【浜名湖・SGメモリアル】片岡 涙のSG初制覇 デビューから14年9カ月 2艇Fの“乱戦”制した

[ 2022年8月29日 05:30 ]

SGを初制覇した片岡(撮影・島崎忠彦)
Photo By スポニチ

 静岡県・ボートレース浜名湖の「SG第68回ボートレースメモリアル」は28日、最終日12Rで優勝戦が行われた。3号艇の新田雄史と、4号艇の白井英治がフライングに散り、13億円以上の大返還。冷静に差した6号艇の片岡雅裕(36=香川)がF艇前のきで繰り上がり。07年11月のデビューから14年9カ月でSG初制覇を達成した。

 誰もが予期せぬ結末だった。本番直前に吹き始めた南風(ホーム向かい風)が選手のスタートを狂わせた。インの菊地はコンマ19と遅れ、新田と白井は痛恨のスリットオーバー。その中で6コースからコンマ05を決めた片岡が最内差しからスルーッと進出。先頭に立った新田の代わりに繰り上がって2M先取りに成功した。片岡が冷静に振り返る。
 「(優勝の可能性は)少ないと思っていたけど、風が吹いた時に“何かあるかもな”と思いました。向かい風の時の景色を思い出しながら、早くならないようにしっかり。バックに出てから3、4(の赤ランプ)が点灯しているのを見て1着やと思って。山口さんが隣にいたのでしっかり2Mを回ろうと」

 準優勝戦の2Mでは菊地の差し返しを許したが、優勝戦は逆転を許さず。“神風”を味方につけ、ニューヒーローが誕生した。

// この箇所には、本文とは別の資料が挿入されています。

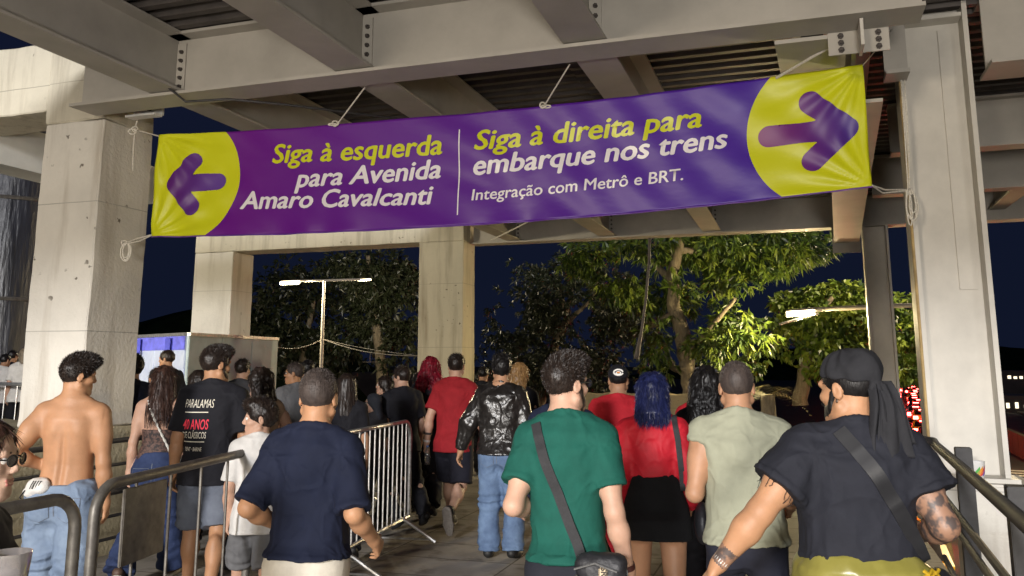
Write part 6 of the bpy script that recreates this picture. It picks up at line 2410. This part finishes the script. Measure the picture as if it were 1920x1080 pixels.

 無観客の表彰セレモニーでは「師匠(秋山広一)と出会った時のことを思い出したら泣けてきました」と感涙。元自衛隊員の経歴を持つ異色のレーサー。三重県の陸上自衛隊明野駐屯地でヘリコプターの整備をしていた。ボートレース津の存在からボート界に興味を持ち、勝負の世界に飛び込んだ。「自分自身で頑張ったらどこまでもいけるんだなあと憧れました。師匠からは早く強くなって、早く稼げと言われていました」。道を示してくれた師匠に感謝しきり。優勝を誰に伝えたいかとの問いに、「師匠っすね」と答えた。晩夏のメモリアルで夢をかなえた。

 獲得賞金ランキングは40位から3位にジャンプアップ。これまで経験したことのない大舞台が視野に入った。「見たことのない景色を見ることができると思います。イメージしながら前に進んでいきたい」。令和のボートレース界に、“土佐のいごっそう”が維新の風を吹かせる。 

▼優勝戦VTR センターから捲りにかかった新田が先頭に立つもフライングで失格。冷静に他の5艇を差した6コースの片岡雅裕が伸びて道中菊地と競るも、内有利に2Mを先取り、SG初優勝を飾った。菊地は2Mで山口に内を突かれてしまい3着に終わった。

 ◇片岡 雅裕(かたおか・まさひろ)1986年(昭61)2月11日生まれ、高知県出身の36歳。07年11月に香川支部の101期生としてまるがめでデビュー。10年3月にまるがめで初優勝。通算28VでSGは3優出で初優勝。1メートル55、52キロ。同期は篠崎仁志、守屋美穂ら。